= Stated problem =
Repeat every line of the listing below exactly, minus the pictures.

════════════════════

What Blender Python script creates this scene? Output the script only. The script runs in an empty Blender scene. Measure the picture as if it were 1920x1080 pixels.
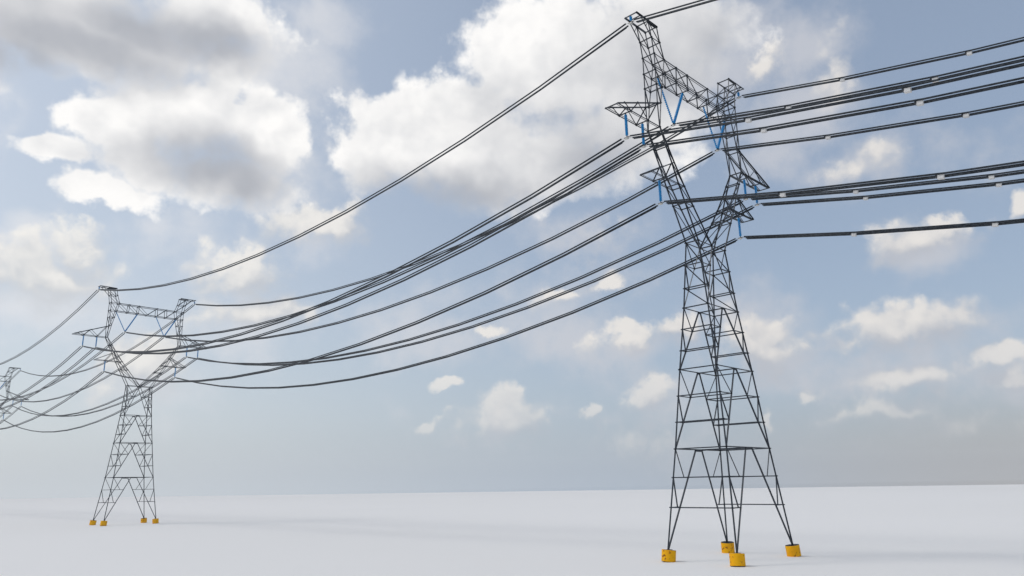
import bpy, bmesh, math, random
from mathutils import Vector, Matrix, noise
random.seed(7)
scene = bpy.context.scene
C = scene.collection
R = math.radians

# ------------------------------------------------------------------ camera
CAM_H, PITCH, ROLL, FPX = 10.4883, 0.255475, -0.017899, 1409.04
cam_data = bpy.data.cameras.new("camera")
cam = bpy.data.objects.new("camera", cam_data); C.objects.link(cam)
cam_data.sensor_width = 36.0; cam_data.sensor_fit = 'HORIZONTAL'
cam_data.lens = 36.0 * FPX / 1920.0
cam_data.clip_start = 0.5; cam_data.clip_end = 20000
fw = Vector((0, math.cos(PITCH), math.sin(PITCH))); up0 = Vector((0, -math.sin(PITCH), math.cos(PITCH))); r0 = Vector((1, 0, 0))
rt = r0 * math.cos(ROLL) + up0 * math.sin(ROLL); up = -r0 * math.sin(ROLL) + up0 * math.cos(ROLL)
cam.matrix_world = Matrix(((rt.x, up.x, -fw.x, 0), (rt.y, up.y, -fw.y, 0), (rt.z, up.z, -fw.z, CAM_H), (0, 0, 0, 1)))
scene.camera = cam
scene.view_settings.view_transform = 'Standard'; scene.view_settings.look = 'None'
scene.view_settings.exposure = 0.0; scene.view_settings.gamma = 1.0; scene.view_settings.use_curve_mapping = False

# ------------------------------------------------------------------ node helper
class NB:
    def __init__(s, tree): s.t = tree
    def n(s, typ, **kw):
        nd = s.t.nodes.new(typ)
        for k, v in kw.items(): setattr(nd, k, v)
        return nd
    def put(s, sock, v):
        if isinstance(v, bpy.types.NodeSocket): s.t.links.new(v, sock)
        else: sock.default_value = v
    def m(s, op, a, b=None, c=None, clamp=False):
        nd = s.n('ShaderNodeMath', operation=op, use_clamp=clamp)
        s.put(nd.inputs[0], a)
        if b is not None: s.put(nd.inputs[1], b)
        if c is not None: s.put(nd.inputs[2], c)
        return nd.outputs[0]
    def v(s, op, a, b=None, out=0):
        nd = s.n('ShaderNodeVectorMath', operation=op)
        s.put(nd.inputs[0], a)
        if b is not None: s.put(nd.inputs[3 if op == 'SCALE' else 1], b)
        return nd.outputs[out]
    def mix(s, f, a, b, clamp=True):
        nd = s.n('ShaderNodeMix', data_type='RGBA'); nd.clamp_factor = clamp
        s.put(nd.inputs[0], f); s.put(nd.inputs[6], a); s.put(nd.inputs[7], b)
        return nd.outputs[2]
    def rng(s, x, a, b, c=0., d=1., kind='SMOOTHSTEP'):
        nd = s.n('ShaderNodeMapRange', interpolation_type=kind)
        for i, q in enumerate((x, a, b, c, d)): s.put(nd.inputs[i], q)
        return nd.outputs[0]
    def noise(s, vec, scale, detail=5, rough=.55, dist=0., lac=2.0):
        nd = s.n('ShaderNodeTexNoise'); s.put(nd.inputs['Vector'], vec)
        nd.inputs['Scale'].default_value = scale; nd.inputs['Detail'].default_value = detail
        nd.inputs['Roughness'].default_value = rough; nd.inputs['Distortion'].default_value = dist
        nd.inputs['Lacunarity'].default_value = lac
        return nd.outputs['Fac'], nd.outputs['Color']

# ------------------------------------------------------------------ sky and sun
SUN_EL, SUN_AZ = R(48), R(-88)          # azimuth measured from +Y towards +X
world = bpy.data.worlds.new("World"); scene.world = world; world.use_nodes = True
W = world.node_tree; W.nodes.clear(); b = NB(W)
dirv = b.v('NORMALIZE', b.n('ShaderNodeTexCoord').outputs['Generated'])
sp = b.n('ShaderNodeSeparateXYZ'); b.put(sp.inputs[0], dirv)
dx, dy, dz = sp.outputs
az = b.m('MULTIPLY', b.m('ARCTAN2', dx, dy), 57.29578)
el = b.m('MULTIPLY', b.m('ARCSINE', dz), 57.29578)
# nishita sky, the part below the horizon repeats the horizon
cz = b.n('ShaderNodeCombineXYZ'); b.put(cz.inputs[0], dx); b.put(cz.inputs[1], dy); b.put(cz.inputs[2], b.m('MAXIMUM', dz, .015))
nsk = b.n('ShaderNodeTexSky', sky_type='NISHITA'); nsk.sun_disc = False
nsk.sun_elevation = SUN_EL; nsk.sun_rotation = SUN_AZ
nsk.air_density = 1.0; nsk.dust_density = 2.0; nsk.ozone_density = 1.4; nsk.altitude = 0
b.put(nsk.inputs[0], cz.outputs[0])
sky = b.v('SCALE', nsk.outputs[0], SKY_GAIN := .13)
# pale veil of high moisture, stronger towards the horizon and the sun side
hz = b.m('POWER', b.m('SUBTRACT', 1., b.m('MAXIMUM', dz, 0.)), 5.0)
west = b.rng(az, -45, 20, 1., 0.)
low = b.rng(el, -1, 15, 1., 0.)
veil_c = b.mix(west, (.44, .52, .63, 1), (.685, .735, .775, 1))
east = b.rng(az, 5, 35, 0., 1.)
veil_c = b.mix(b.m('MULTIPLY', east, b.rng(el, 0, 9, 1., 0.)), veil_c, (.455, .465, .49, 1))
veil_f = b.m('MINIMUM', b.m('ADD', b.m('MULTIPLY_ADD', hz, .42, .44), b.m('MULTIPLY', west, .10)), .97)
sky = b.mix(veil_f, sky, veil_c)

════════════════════

= Solution for this exercise =
What Blender Python script creates this scene? Output the script only. The script runs in an empty Blender scene. Measure the picture as if it were 1920x1080 pixels.
import bpy, bmesh, math, random
from mathutils import Vector, Matrix, noise
random.seed(7)
scene = bpy.context.scene
C = scene.collection
R = math.radians

# ------------------------------------------------------------------ camera
CAM_H, PITCH, ROLL, FPX = 10.4883, 0.255475, -0.017899, 1409.04
cam_data = bpy.data.cameras.new("camera")
cam = bpy.data.objects.new("camera", cam_data); C.objects.link(cam)
cam_data.sensor_width = 36.0; cam_data.sensor_fit = 'HORIZONTAL'
cam_data.lens = 36.0 * FPX / 1920.0
cam_data.clip_start = 0.5; cam_data.clip_end = 20000
fw = Vector((0, math.cos(PITCH), math.sin(PITCH))); up0 = Vector((0, -math.sin(PITCH), math.cos(PITCH))); r0 = Vector((1, 0, 0))
rt = r0 * math.cos(ROLL) + up0 * math.sin(ROLL); up = -r0 * math.sin(ROLL) + up0 * math.cos(ROLL)
cam.matrix_world = Matrix(((rt.x, up.x, -fw.x, 0), (rt.y, up.y, -fw.y, 0), (rt.z, up.z, -fw.z, CAM_H), (0, 0, 0, 1)))
scene.camera = cam
scene.view_settings.view_transform = 'Standard'; scene.view_settings.look = 'None'
scene.view_settings.exposure = 0.0; scene.view_settings.gamma = 1.0; scene.view_settings.use_curve_mapping = False

# ------------------------------------------------------------------ node helper
class NB:
    def __init__(s, tree): s.t = tree
    def n(s, typ, **kw):
        nd = s.t.nodes.new(typ)
        for k, v in kw.items(): setattr(nd, k, v)
        return nd
    def put(s, sock, v):
        if isinstance(v, bpy.types.NodeSocket): s.t.links.new(v, sock)
        else: sock.default_value = v
    def m(s, op, a, b=None, c=None, clamp=False):
        nd = s.n('ShaderNodeMath', operation=op, use_clamp=clamp)
        s.put(nd.inputs[0], a)
        if b is not None: s.put(nd.inputs[1], b)
        if c is not None: s.put(nd.inputs[2], c)
        return nd.outputs[0]
    def v(s, op, a, b=None, out=0):
        nd = s.n('ShaderNodeVectorMath', operation=op)
        s.put(nd.inputs[0], a)
        if b is not None: s.put(nd.inputs[3 if op == 'SCALE' else 1], b)
        return nd.outputs[out]
    def mix(s, f, a, b, clamp=True):
        nd = s.n('ShaderNodeMix', data_type='RGBA'); nd.clamp_factor = clamp
        s.put(nd.inputs[0], f); s.put(nd.inputs[6], a); s.put(nd.inputs[7], b)
        return nd.outputs[2]
    def rng(s, x, a, b, c=0., d=1., kind='SMOOTHSTEP'):
        nd = s.n('ShaderNodeMapRange', interpolation_type=kind)
        for i, q in enumerate((x, a, b, c, d)): s.put(nd.inputs[i], q)
        return nd.outputs[0]
    def noise(s, vec, scale, detail=5, rough=.55, dist=0., lac=2.0):
        nd = s.n('ShaderNodeTexNoise'); s.put(nd.inputs['Vector'], vec)
        nd.inputs['Scale'].default_value = scale; nd.inputs['Detail'].default_value = detail
        nd.inputs['Roughness'].default_value = rough; nd.inputs['Distortion'].default_value = dist
        nd.inputs['Lacunarity'].default_value = lac
        return nd.outputs['Fac'], nd.outputs['Color']

# ------------------------------------------------------------------ sky and sun
SUN_EL, SUN_AZ = R(48), R(-88)          # azimuth measured from +Y towards +X
world = bpy.data.worlds.new("World"); scene.world = world; world.use_nodes = True
W = world.node_tree; W.nodes.clear(); b = NB(W)
dirv = b.v('NORMALIZE', b.n('ShaderNodeTexCoord').outputs['Generated'])
sp = b.n('ShaderNodeSeparateXYZ'); b.put(sp.inputs[0], dirv)
dx, dy, dz = sp.outputs
az = b.m('MULTIPLY', b.m('ARCTAN2', dx, dy), 57.29578)
el = b.m('MULTIPLY', b.m('ARCSINE', dz), 57.29578)
# nishita sky, the part below the horizon repeats the horizon
cz = b.n('ShaderNodeCombineXYZ'); b.put(cz.inputs[0], dx); b.put(cz.inputs[1], dy); b.put(cz.inputs[2], b.m('MAXIMUM', dz, .015))
nsk = b.n('ShaderNodeTexSky', sky_type='NISHITA'); nsk.sun_disc = False
nsk.sun_elevation = SUN_EL; nsk.sun_rotation = SUN_AZ
nsk.air_density = 1.0; nsk.dust_density = 2.0; nsk.ozone_density = 1.4; nsk.altitude = 0
b.put(nsk.inputs[0], cz.outputs[0])
sky = b.v('SCALE', nsk.outputs[0], SKY_GAIN := .13)
# pale veil of high moisture, stronger towards the horizon and the sun side
hz = b.m('POWER', b.m('SUBTRACT', 1., b.m('MAXIMUM', dz, 0.)), 5.0)
west = b.rng(az, -45, 20, 1., 0.)
low = b.rng(el, -1, 15, 1., 0.)
veil_c = b.mix(west, (.44, .52, .63, 1), (.685, .735, .775, 1))
east = b.rng(az, 5, 35, 0., 1.)
veil_c = b.mix(b.m('MULTIPLY', east, b.rng(el, 0, 9, 1., 0.)), veil_c, (.455, .465, .49, 1))
veil_f = b.m('MINIMUM', b.m('ADD', b.m('MULTIPLY_ADD', hz, .42, .44), b.m('MULTIPLY', west, .10)), .97)
sky = b.mix(veil_f, sky, veil_c)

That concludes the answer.